Monday, January 5, 2015

The Delicate Balance of Supply and Demand in the World's Oil Markets

Updated February 19, 2015

The most recent plunge in oil prices caught most of the world by surprise, however, given the short-term market supply and demand fundamentals, a price readjustment is really not all that shocking.  As I will present in this posting, I think that we need to look at the longer-term indicators and ignore the short-term data points including weekly inventory data and quarter-over-quarter changes in supply and demand to get a sense of what lies ahead. 

Let's look at a chart showing the price history for West Texas Intermediate, the North American benchmark crude:

As we can see, other than the price readjustment during the Great Recession, the dollar-value plunge in prices over the past month are the highest on record.

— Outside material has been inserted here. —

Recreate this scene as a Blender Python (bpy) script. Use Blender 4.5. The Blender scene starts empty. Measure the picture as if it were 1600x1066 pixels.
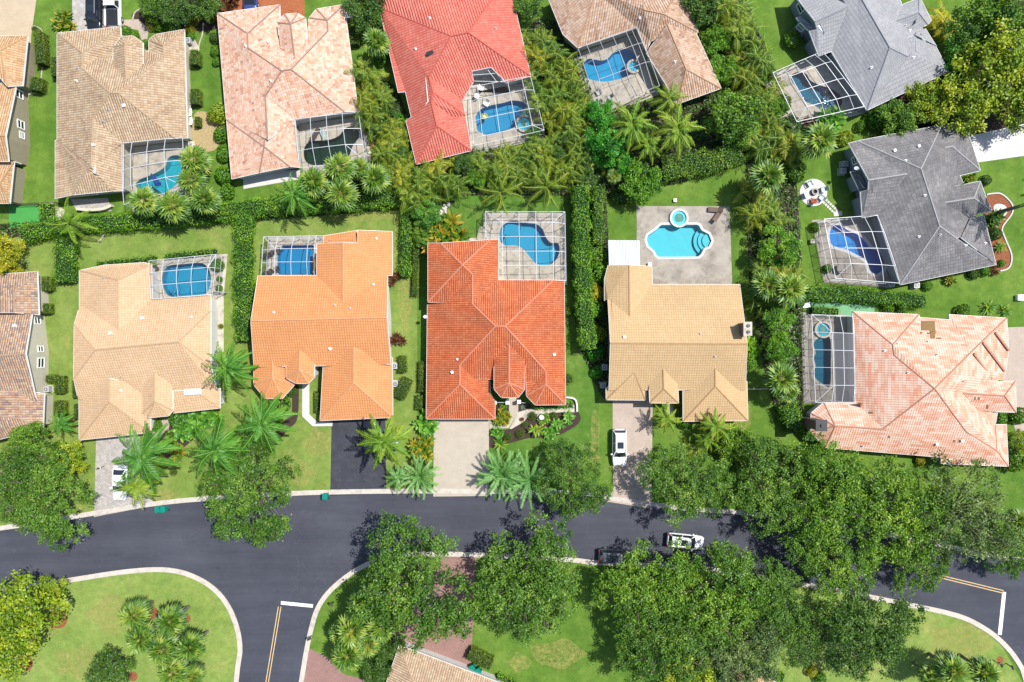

From what has happened to oil prices over the past month, one would expect that demand for oil is falling off the charts at the same time as supply is rising, also at rates that are off the charts.  That is not quite the case.  Here is a graph from the International Energy Agency (IEA) showing the world demand for oil from 2012 to the present and projected to the beginning of 2016:

Here is a table showing the data (in millions of barrels) and the quarter-over-quarter and year-over-year changes in demand (in percent):

When we look at the year-over-year change in demand to remove the impact of seasonal cycles, we see that the increase in demand is anticipated to range between 0.87 and 0.98 million BOPD throughout each quarter of 2015.  If these projections prove to be accurate (i.e. if the world economy doesn't falter over the next year), the year-over-year increase in oil demand of 0.87 million BOPD at the end of 2015 will be higher than the year-over-year increase of 0.8 million BOPD and 0.73 million BOPD at the end of both 2013 and 2014 respectively.

If we look at the IEA's analysis for released in December 2014, they note that their analysis shows that the global oil demand growth for 2015 has fallen by 230,000 BOPD to 870,000 BOPD not that the demand has fallen by 203,000 BOPD.  While this could be termed "weak demand", the fact is that, in general, on a year-over-year basis, oil demand has shown rather steady growth since 2012.

On the demand side, it is critical that we look at China.  Here is a graph showing China's level of oil products consumption since 2011:

China's oil demand increases for both 2014 and 2015 is expected to be in the 2.5 percent range, somewhat modest when compared to past increases but still significant for the world's second-largest national consumer of oil.

Now, let's look at the supply side of the equation.  In the month of November, global oil production actually fell by 340,000 BOPD to 94.1 BOPD.  On a year-over-year basis, total supply was 2.1 million BOPD higher than the previous year with the gain split evenly between OPEC and non-OPEC producers.  OPEC production fell by 315,000 barrels in November due to disruptions in Libya and despite its stance on maintaining its production levels, Saudi Arabia, the world's swing oil producing nation, actually saw its production drop in November due to closure of its Khafji oil field as shown here on the green line:

You will also note that Saudi Arabia's production level in November 2014 was lower than it was in either 2011 or 2013 and on par with the 2012 production level.  What we can take from this is that, despite the "reality" that we read about in the mainstream media, Saudi Arabia is just holding its own when it comes to oil production levels from its aging inventory of giant oil fields that are requiring significant investments in enhanced recovery methods to maintain production levels.  On top of this, if projections are correct, lower oil prices will quickly lead to a significant retrenchment in the number of high-cost tight oil wells drilled in North America and elsewhere; with the very steep production decline rates associated with shale oil, the 1.9 million BOPD increase in non-OPEC production during 2014 could be reduced quite quickly. 

While I have simplified the world oil supply-demand picture to keep this posting to a reasonable length, to me, the fundamentals of the current oil market indicate that the delicate balance between supply and demand is at a point which suggests that we are very close to a new oil price floor.  Unless we see a substantial decline in the strength of the world's economy (i.e. a return to a Great Recession-type scenario), even with the additional oil production from shale oil, we will see a return to a balance between supply and demand which will push the price of oil back up to the price levels seen earlier in 2014 sooner rather than later.


  1. Your last chart is a fail - mean rate will be less then $40

    1. That's very questionable. Thus far, the $45 area for WTI has held several times. Could it break lower - sure. But forces are in play that allows the market to self-correct and rise to a fair level this year. I think that will be in the $70-80/bbl range.